Juan de Mariana was born in 1536, and is therefore by any reckoning a very late scholastic. Working in the tranquility and freedom of a Spain which had, in 1492, finally been freed from the oppression of Islamic occupational armies, he wrote copiously: one of his works, a history of Spain, was thirty volumes.
Significantly, he wrote in a startling way about political liberty. He advocated freedom of assembly (the freedom of association), and that a government may not arbitrarily spy on its citizens. Like Locke, he asserted that a government’s legitimacy was based on the consent of the governed. Unlike Locke, he did so in the 1500s. Historian Jesús Huerta de Soto writes:
In Spain, although the authorities were not enthusiastic about it, the book was respected. In fact, all Mariana did was to take an idea - that natural law is morally superior to the might of the state - to its logical conclusion. This idea had previously been developed in detail by the great founder of international law, the Dominican Francisco de Vitoria (1485-1546), who began the Spanish scholastic tradition of denouncing the conquest and particularly the enslavement of the Indians by the Spaniards in the New World.

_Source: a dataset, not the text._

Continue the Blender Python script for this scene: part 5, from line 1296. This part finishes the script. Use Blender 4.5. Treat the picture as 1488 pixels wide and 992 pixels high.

Examining scholastic notions of civil law, Juan de Mariana began to articulate a connection between property rights and other forms of liberty. Against the notion that property rights are somehow low or base, he saw that tyrants inevitably violate property rights, and inasmuch as human effort is spent acquiring property, the tyrant’s confiscation of such property is de facto slavery.
But perhaps Mariana’s most important book was the work published in 1605 with the title De monetae mutatione (On the alteration of money). In this book, Mariana began to question whether the king was the owner of the private property of his vassals or citizens and reached the clear conclusion that he was not. The author then applied his distinction between a king and a tyrant and concluded that “the tyrant is he who tramples everything underfoot and believes everything to belong to him; the king restricts or limits his covetousness within the terms of reason and justice.”
He asserted that the king should not be able to tax, or raise taxes, without the consent of the people. We associate the slogan ‘no taxation without representation’ with Anglo-American sources, but here we find a different and earlier source for the sentiment behind those words.